-- Begin Task data --

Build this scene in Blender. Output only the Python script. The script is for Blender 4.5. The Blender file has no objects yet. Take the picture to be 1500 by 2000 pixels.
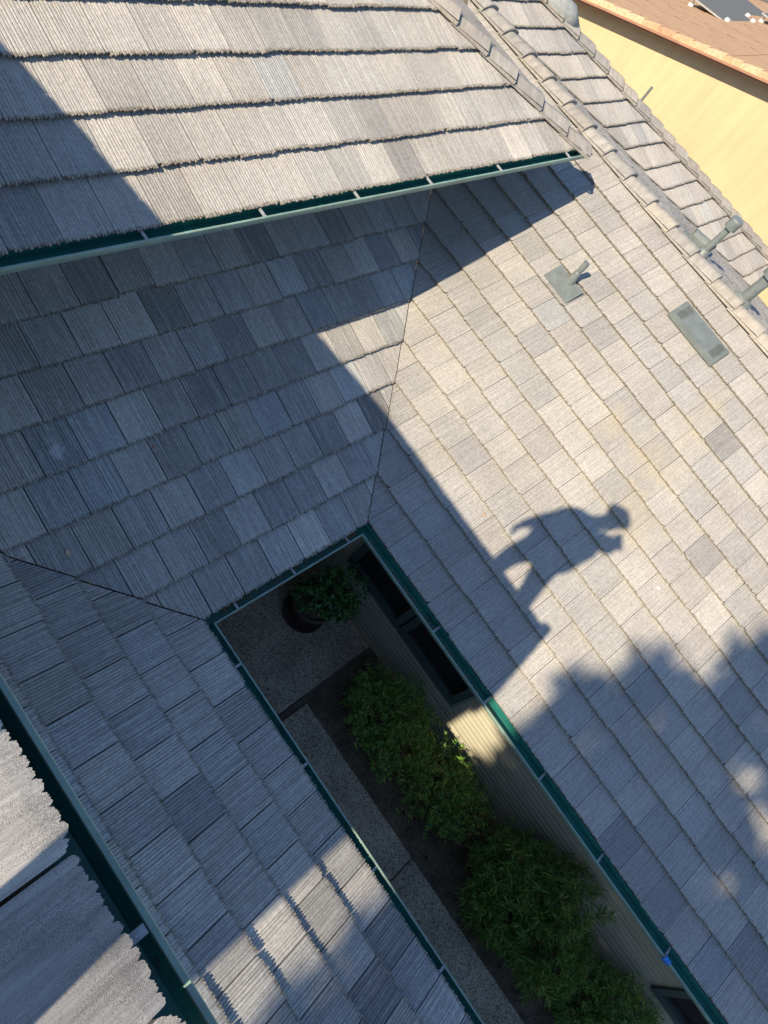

-- End Task data --
-- Begin Task data --

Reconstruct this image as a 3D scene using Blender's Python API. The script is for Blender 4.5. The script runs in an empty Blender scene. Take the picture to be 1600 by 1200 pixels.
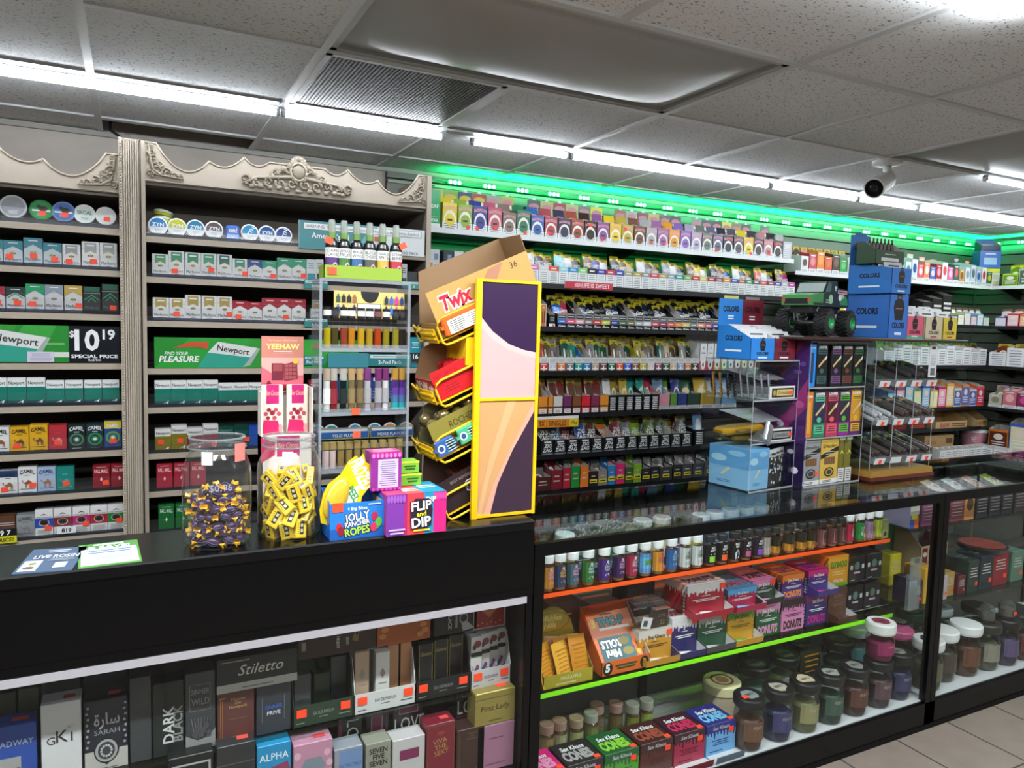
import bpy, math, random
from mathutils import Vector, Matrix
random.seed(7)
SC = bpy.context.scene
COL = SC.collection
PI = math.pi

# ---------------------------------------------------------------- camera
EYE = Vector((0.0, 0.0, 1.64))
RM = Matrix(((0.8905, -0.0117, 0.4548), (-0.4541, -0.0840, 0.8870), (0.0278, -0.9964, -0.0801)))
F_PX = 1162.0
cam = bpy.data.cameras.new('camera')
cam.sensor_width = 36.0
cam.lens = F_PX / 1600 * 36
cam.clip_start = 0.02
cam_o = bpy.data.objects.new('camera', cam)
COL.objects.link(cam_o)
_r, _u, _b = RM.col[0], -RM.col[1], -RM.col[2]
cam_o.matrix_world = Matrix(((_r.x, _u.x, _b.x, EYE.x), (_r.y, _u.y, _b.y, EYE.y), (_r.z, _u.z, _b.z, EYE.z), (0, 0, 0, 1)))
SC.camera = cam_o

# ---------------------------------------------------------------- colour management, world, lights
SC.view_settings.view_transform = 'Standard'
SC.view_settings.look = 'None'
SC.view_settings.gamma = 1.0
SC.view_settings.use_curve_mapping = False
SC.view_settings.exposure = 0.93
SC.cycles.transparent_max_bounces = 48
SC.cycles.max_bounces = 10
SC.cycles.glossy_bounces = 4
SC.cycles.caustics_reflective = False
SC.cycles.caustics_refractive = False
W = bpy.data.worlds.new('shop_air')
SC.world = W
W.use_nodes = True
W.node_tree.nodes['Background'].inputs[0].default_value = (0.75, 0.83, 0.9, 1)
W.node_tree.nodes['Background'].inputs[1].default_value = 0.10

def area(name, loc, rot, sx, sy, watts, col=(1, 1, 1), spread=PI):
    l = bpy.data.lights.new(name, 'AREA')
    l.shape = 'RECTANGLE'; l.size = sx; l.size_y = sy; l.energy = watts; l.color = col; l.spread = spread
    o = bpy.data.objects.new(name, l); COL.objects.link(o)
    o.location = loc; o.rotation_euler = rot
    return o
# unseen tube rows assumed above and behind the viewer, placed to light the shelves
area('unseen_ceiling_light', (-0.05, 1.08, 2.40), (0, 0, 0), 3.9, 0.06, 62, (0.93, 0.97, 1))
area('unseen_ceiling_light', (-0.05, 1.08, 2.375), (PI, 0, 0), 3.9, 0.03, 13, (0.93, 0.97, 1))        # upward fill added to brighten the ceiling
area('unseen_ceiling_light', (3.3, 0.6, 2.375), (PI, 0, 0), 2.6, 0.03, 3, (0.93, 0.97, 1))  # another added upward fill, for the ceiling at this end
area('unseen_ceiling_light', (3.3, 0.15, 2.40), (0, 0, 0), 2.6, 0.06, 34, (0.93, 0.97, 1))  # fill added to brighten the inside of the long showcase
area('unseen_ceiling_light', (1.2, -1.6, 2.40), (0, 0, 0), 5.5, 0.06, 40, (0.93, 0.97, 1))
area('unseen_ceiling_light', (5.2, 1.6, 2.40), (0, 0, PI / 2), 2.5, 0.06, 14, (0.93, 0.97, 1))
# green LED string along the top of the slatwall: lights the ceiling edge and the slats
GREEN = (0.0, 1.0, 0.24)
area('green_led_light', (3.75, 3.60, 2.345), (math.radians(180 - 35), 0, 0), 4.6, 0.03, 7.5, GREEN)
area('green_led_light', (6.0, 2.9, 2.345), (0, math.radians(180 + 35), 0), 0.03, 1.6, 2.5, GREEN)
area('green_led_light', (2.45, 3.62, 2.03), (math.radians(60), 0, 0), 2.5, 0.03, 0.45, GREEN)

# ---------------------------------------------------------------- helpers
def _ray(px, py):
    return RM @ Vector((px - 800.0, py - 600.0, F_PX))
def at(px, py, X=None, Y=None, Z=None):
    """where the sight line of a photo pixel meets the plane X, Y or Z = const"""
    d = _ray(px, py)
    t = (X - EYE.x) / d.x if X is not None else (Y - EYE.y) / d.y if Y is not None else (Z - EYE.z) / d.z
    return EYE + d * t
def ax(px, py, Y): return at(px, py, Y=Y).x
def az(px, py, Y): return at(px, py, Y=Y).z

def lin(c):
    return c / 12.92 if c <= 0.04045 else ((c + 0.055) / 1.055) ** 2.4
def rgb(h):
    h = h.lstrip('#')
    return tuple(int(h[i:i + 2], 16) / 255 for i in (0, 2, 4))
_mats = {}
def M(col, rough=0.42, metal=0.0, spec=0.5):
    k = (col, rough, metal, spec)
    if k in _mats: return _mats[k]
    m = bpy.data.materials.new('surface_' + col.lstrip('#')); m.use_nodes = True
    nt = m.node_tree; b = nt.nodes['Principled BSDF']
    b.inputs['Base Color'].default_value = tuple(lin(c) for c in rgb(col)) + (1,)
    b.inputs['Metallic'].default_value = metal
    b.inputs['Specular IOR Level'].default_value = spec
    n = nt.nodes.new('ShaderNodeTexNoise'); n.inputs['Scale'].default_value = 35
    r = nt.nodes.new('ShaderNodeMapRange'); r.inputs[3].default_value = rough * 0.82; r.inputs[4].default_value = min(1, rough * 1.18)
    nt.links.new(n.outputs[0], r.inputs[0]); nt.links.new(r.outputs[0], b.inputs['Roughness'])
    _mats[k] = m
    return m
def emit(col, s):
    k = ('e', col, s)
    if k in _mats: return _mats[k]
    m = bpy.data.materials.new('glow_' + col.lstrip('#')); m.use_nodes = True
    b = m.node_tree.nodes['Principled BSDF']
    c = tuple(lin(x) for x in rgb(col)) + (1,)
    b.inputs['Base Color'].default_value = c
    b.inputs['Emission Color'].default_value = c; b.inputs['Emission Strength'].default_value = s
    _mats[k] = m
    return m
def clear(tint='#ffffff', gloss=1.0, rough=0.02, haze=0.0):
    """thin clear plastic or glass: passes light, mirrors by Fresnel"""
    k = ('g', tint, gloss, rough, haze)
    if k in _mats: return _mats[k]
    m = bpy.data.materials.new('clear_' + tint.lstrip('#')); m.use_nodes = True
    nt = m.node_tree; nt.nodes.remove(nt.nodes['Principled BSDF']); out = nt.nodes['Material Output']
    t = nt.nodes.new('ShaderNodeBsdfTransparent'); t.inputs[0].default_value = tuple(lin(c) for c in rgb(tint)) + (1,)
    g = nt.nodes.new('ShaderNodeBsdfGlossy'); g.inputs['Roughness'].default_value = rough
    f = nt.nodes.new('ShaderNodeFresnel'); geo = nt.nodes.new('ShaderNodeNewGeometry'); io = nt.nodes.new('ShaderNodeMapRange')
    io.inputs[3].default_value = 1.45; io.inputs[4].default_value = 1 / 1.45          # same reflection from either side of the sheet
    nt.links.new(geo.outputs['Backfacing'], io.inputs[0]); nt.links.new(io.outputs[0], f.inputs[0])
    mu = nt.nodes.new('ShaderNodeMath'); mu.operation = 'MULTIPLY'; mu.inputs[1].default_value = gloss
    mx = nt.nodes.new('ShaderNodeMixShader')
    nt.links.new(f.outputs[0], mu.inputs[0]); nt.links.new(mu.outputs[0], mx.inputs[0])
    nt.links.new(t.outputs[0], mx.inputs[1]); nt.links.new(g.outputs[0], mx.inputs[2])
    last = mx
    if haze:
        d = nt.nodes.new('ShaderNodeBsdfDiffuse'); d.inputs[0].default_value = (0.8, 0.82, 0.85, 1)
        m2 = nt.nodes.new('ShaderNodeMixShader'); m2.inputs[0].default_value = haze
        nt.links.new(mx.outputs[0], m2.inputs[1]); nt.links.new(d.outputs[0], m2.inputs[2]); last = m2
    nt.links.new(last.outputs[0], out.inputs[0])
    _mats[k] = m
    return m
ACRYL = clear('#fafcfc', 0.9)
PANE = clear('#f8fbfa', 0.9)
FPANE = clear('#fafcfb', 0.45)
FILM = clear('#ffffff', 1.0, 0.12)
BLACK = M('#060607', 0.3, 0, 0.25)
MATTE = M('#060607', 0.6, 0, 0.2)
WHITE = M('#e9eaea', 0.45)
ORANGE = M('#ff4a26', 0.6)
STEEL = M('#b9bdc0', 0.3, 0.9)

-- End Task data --
-- Begin Task data --

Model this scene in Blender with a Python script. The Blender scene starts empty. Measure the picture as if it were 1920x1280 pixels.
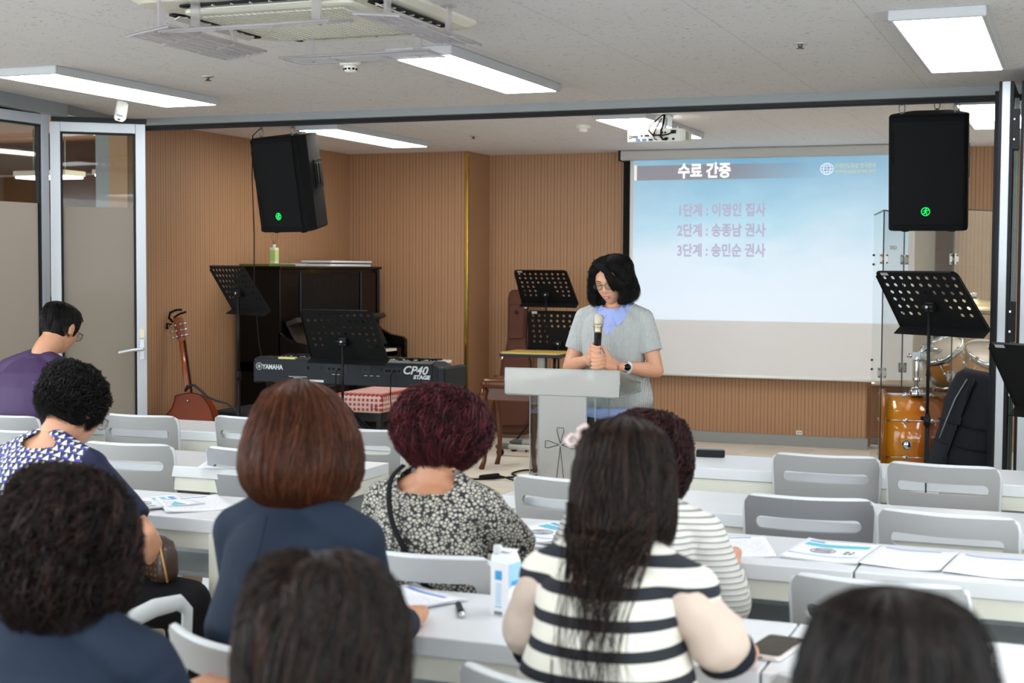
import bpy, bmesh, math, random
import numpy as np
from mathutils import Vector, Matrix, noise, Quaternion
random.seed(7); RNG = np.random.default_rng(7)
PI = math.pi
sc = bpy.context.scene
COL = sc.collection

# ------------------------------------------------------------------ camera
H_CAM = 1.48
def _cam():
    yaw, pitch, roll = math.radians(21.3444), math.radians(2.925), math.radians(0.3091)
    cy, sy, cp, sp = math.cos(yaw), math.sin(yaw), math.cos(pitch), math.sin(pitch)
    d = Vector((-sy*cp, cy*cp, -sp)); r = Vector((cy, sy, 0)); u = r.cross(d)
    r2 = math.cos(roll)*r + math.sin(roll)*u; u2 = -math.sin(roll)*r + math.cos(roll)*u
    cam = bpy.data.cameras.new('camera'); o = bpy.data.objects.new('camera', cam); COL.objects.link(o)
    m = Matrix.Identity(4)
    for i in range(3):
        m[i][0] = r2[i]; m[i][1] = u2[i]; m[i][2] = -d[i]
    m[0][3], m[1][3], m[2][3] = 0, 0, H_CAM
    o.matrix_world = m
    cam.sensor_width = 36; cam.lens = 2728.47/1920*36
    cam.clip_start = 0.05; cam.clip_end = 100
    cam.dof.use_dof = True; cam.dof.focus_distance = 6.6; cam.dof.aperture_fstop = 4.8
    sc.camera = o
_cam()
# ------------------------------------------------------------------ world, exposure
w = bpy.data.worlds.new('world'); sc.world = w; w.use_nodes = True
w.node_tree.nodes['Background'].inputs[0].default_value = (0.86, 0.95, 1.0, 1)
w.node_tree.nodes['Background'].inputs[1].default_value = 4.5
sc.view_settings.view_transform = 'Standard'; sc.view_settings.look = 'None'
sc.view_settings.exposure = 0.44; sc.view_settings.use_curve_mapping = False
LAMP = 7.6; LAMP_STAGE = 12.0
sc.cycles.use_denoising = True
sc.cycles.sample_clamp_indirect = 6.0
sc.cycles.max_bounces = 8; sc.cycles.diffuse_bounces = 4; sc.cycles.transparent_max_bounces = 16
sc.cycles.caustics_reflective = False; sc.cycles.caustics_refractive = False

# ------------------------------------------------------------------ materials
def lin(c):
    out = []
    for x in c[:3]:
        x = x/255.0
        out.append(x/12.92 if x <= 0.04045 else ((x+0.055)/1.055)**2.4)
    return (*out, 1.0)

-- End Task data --

# [Work to do]
Identify the lines that hold the word "Take". Copy every one of them.

# [Task answer]
Build this scene in Blender. Output only the Python script. The script is for Blender 4.5. The Blender file has no objects yet. Take the picture to be 1500 by 2000 pixels.
Reconstruct this image as a 3D scene using Blender's Python API. The script is for Blender 4.5. The script runs in an empty Blender scene. Take the picture to be 1600 by 1200 pixels.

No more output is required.